Alternation, Sparsity and Sensitivity : Bounds and Exponential Gaps

TL;DR

This paper explores the relationships between alternation, sparsity, and sensitivity in Boolean functions, establishing exponential gaps and proving the XOR Log-Rank Conjecture for functions with bounded alternation.

Contribution

It demonstrates exponential gaps between alternation and sensitivity/sparsity, and proves the XOR Log-Rank Conjecture for functions with polynomially bounded alternation.

Findings

Existence of Boolean functions with exponential alternation gaps

XOR Log-Rank Conjecture holds for functions with poly(log n) alternation

Exponential gap between alternation and decision tree complexity

Abstract

$\newcommand{\sp}{\mathsf{sparsity}}\newcommand{\s}{\mathsf{s}}\newcommand{\al}{\mathsf{alt}}$ The well-known Sensitivity Conjecture states that for any Boolean function $f$, block sensitivity of $f$ is at most polynomial in sensitivity of $f$ (denoted by $\s(f)$).

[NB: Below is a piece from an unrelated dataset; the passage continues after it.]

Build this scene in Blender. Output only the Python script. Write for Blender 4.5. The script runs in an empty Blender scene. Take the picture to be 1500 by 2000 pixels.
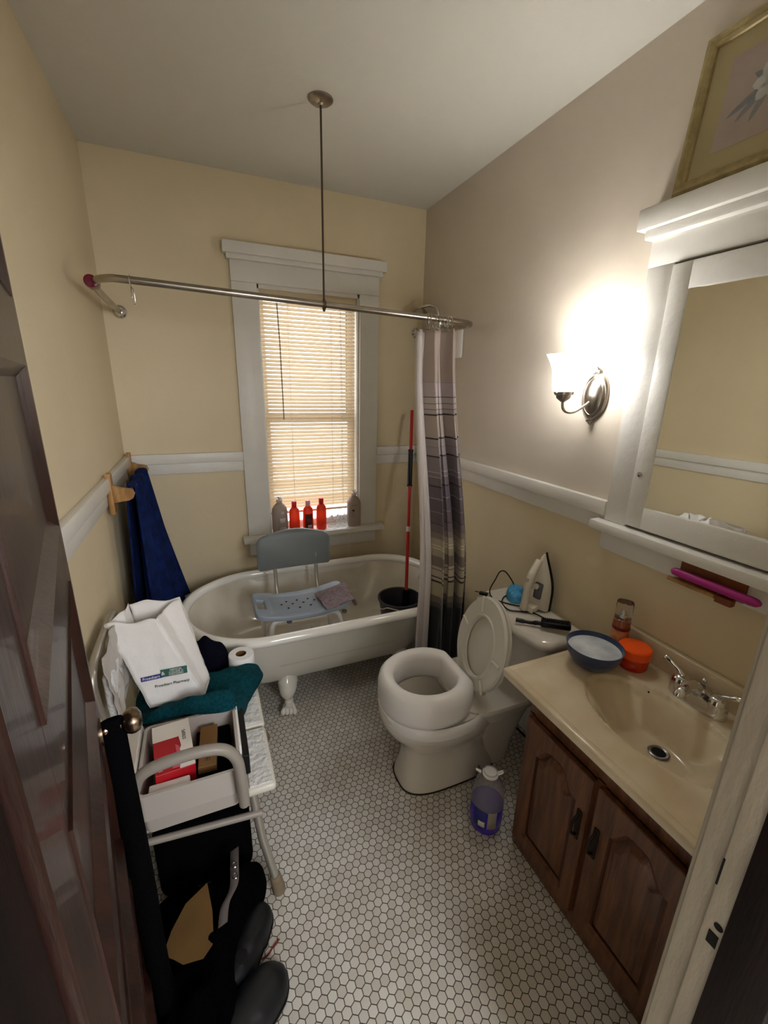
import bpy, bmesh, math, random
from math import sin, cos, pi, sqrt, atan2, radians
from mathutils import Vector, Matrix, noise
random.seed(7)
scene = bpy.context.scene
COL = scene.collection

# ------------------------------------------------------------------ camera
YAW, PITCH, ROLL, FPX = .402, .287, .022, 832.9
fw = Vector((sin(YAW)*cos(PITCH), cos(YAW)*cos(PITCH), -sin(PITCH)))
rt = Vector((cos(YAW), -sin(YAW), 0)); up = rt.cross(fw)
r2 = rt*cos(ROLL) + up*sin(ROLL); u2 = up*cos(ROLL) - rt*sin(ROLL)
cd = bpy.data.cameras.new('camera'); cam = bpy.data.objects.new('camera', cd); COL.objects.link(cam)
cd.sensor_width = 36; cd.lens = FPX/2000*36; cd.clip_start = .01
m = Matrix.Identity(4)
for i in range(3):
    m[i][0], m[i][1], m[i][2] = r2[i], u2[i], -fw[i]
m[0][3], m[1][3], m[2][3] = .409, -2.71, 1.67
cam.matrix_world = m
scene.camera = cam
# ------------------------------------------------------------------ light and exposure
scene.view_settings.view_transform = 'Standard'; scene.view_settings.look = 'None'
scene.view_settings.gamma = 1; scene.view_settings.use_curve_mapping = False
scene.view_settings.exposure = 0.9
SKY = 2.6          # daylight outside the window
HALL_W = 32.0      # added fill light in the hallway behind the camera
SHADE_E = 17.0     # frosted shade of the wall lamp
BULB_W = .7
wld = bpy.data.worlds.new('daylight'); scene.world = wld; wld.use_nodes = True
bg = wld.node_tree.nodes['Background']; bg.inputs[0].default_value = (.93, .97, 1, 1); bg.inputs[1].default_value = SKY
def lamp(name, kind, loc, watts, color, size=.1, rot=(0, 0, 0)):
    l = bpy.data.lights.new(name, kind); l.energy = watts; l.color = color
    if kind == 'AREA': l.size = size
    else: l.shadow_soft_size = size
    o = bpy.data.objects.new(name, l); o.location = loc; o.rotation_euler = rot; COL.objects.link(o); return o
lamp('hall_fill', 'AREA', (1.35, -4.3, 1.95), HALL_W, (.93, .96, 1), 1.0, (pi/2, 0, .12))   # unseen soft fill, added to lift the ambient light in the room

# ------------------------------------------------------------------ materials
def lin(c):
    return tuple((x/12.92 if x <= .04045 else ((x+.055)/1.055)**2.4) for x in c)
def rgb(h):
    h = h.lstrip('#'); return lin(tuple(int(h[i:i+2], 16)/255 for i in (0, 2, 4)))
def mat(name, col, rough=.5, metal=0, trans=0, emit=0, spec=.5, noise_amt=0, noise_scale=8, bump=0, bump_scale=60, col2=None, subs=None, ior=1.45, sheen=0, coat=0, alpha=1, stretch=None):
    m = bpy.data.materials.new(name); m.use_nodes = True
    nt = m.node_tree; N = nt.nodes; L = nt.links; p = N['Principled BSDF']
    c = rgb(col) if isinstance(col, str) else col
    p.inputs['Base Color'].default_value = (*c, 1); p.inputs['Roughness'].default_value = rough
    p.inputs['Metallic'].default_value = metal; p.inputs['Transmission Weight'].default_value = trans
    p.inputs['Specular IOR Level'].default_value = spec; p.inputs['IOR'].default_value = ior
    p.inputs['Sheen Weight'].default_value = sheen; p.inputs['Coat Weight'].default_value = coat
    p.inputs['Alpha'].default_value = alpha
    if subs: p.inputs['Subsurface Weight'].default_value = subs; p.inputs['Subsurface Radius'].default_value = (.02, .01, .008)
    if emit: p.inputs['Emission Color'].default_value = (*c, 1); p.inputs['Emission Strength'].default_value = emit
    tc = N.new('ShaderNodeTexCoord'); mp = N.new('ShaderNodeMapping'); L.new(tc.outputs['Object'], mp.inputs[0])
    if stretch: mp.inputs['Scale'].default_value = stretch
    if noise_amt or col2:
        n = N.new('ShaderNodeTexNoise'); n.inputs['Scale'].default_value = noise_scale; n.inputs['Detail'].default_value = 6
        L.new(mp.outputs[0], n.inputs['Vector'])
        mx = N.new('ShaderNodeMix'); mx.data_type = 'RGBA'
        c2 = rgb(col2) if col2 else tuple(x*(1-noise_amt) for x in c)
        mx.inputs['A'].default_value = (*c, 1); mx.inputs['B'].default_value = (*c2, 1)
        mr = N.new('ShaderNodeMapRange'); mr.inputs[1].default_value = .35; mr.inputs[2].default_value = .65
        L.new(n.outputs['Fac'], mr.inputs[0]); L.new(mr.outputs[0], mx.inputs['Factor']); L.new(mx.outputs['Result'], p.inputs['Base Color'])
    if bump:
        n2 = N.new('ShaderNodeTexNoise'); n2.inputs['Scale'].default_value = bump_scale; n2.inputs['Detail'].default_value = 5
        L.new(mp.outputs[0], n2.inputs['Vector'])
        b = N.new('ShaderNodeBump'); b.inputs['Strength'].default_value = bump; b.inputs['Distance'].default_value = .01
        L.new(n2.outputs['Fac'], b.inputs['Height']); L.new(b.outputs[0], p.inputs['Normal'])
    return m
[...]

The XOR Log-Rank Conjecture states that for any $n$ bit Boolean function, $f$ the communication complexity of a related function $f^{\oplus}$ on $2n$ bits, (defined as $f^{\oplus}(x,y)=f(x\oplus y)$) is at most polynomial in logarithm of the sparsity of $f$ (denoted by $\sp(f)$). A recent result of Lin and Zhang (2017) implies that to confirm the above conjectures it suffices to upper bound alternation of $f$ (denoted $\al(f)$) for all Boolean functions $f$ by polynomial in $\s(f)$ and logarithm of $\sp(f)$, respectively. In this context, we show the following : * There exists a family of Boolean functions for which $\al(f)$ is at least exponential in $\s(f)$ and $\al(f)$ is at least exponential in $\log \sp(f)$. En route to the proof, we also show an exponential gap between $\al(f)$ and the decision tree complexity of $f$, which might be of independent interest. * As our main result, we show that, despite the above gap between $\al(f)$ and $\log \sp(f)$, the XOR Log-Rank Conjecture is true for functions with the alternation upper bounded by $poly(\log n)$. It is easy to observe that the Sensitivity Conjecture is also true for this class of functions. * The starting point for the above result is the observation (derived from Lin and Zhang (2017)) that for any Boolean function $f$ and $m \ge 2$, $deg(f)\le \al(f)deg_2(f)deg_m(f)$ where $deg(f)$, $deg_2(f)$ and $deg_m(f)$ are the degrees of $f$ over $\mathbb{R}$, $\mathbb{F}_2$ and $\mathbb{Z}_m$ respectively. We also show three further applications of this observation.